Danika reviews Sister Mine by Nalo Hopkinson

sistermine

It’s hard to describe a book like Sister Mine. It would probably suffice to say it is just as surreal as the cover would suggest, but I’ll make an attempt anyways.

Makeda is a twin–originally conjoined twins–and is trying to strike out on her own. She and her sister have always been very close, but Makeda is sick of Abby’s controlling and overprotective attitude. It doesn’t help that while they are both mortal demigods, Abby has a magical gift with music, while Makeda is left with no mojo at all. She wants to make it on her own in the claypicken (human) world–but it’s not easy escaping from her supernatural family, when the unreal seems to follow her around.

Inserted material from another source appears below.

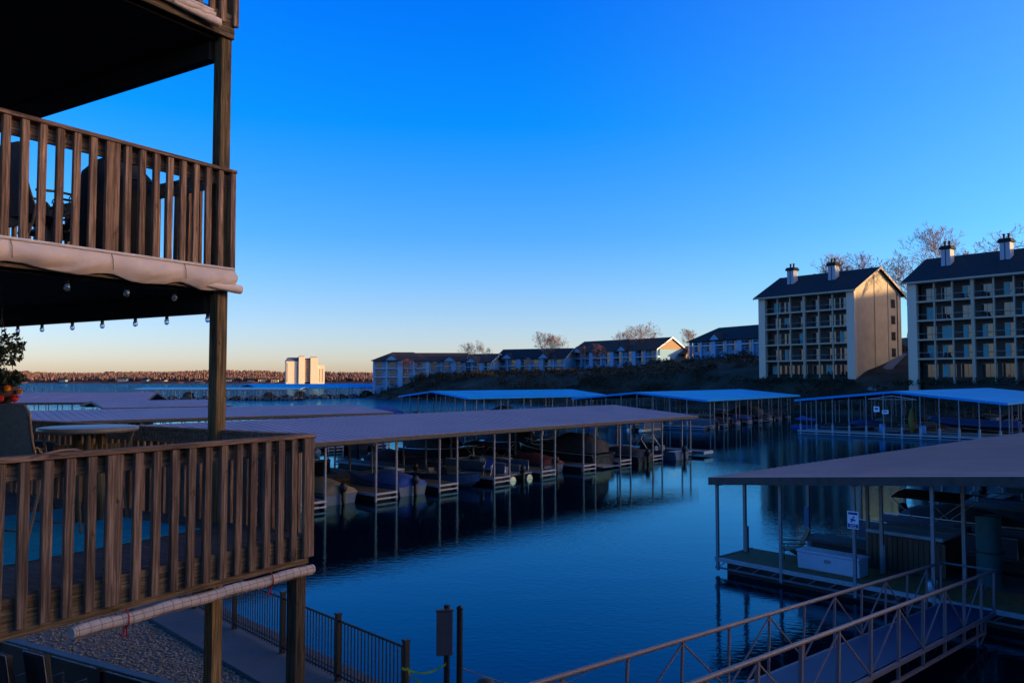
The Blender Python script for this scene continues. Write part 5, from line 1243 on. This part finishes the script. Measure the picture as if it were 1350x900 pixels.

There is a lot going on in this book. While it starts off following Makeda’s attempts at getting an apartment and establishing a “normal” life for herself, it quickly slides back into Fantasy. She’s being followed (hunted?) by a haint, her sister is dating the magical embodiment of Jimi Hendrix’s guitar, her mother is cursed into being a sea monster, her father is temporarily human and has Alzheimer’s, and there’s something unnatural about her apartment complex. Phew.

Although there’s a ton going on in terms of gods, mojo, and the Fantasy world-building, Toronto as a setting is given just as much detail and life, which includes addressing the casual racism that Makeda deals with in the claypicken world.

Nalo Hopkinson throws you into the deep end in terms of introducing characters and lore. I wasn’t always completely sure what was going on–especially with the revelations around Abby and Makeda’s birth–but I was always immersed and fascinated. I love her writing. Everything I’ve read by her has been surreal and sometimes overwhelming, but always satisfying.

The queer aspect to Sister Mine requires a little bit of explanation that may be considered spoilers. Basically, the gods and demigods in this world don’t have a lot of qualms about sex and romance, which means that basically they’re all polyamorous and pansexual–oh, and also have sex with family. So even though Makeda in her claypicken life doesn’t seem to have any romantic or sexual interest in women (and makes a gay joke at one point?), she does have sex and date god/demigod women. Including her twin sister. To be honest, it made sense while I was reading it, and it didn’t occur to me until afterwards that it might be controversial.

If you’re looking for a surreal, immersive read, this is definitely one I would recommend.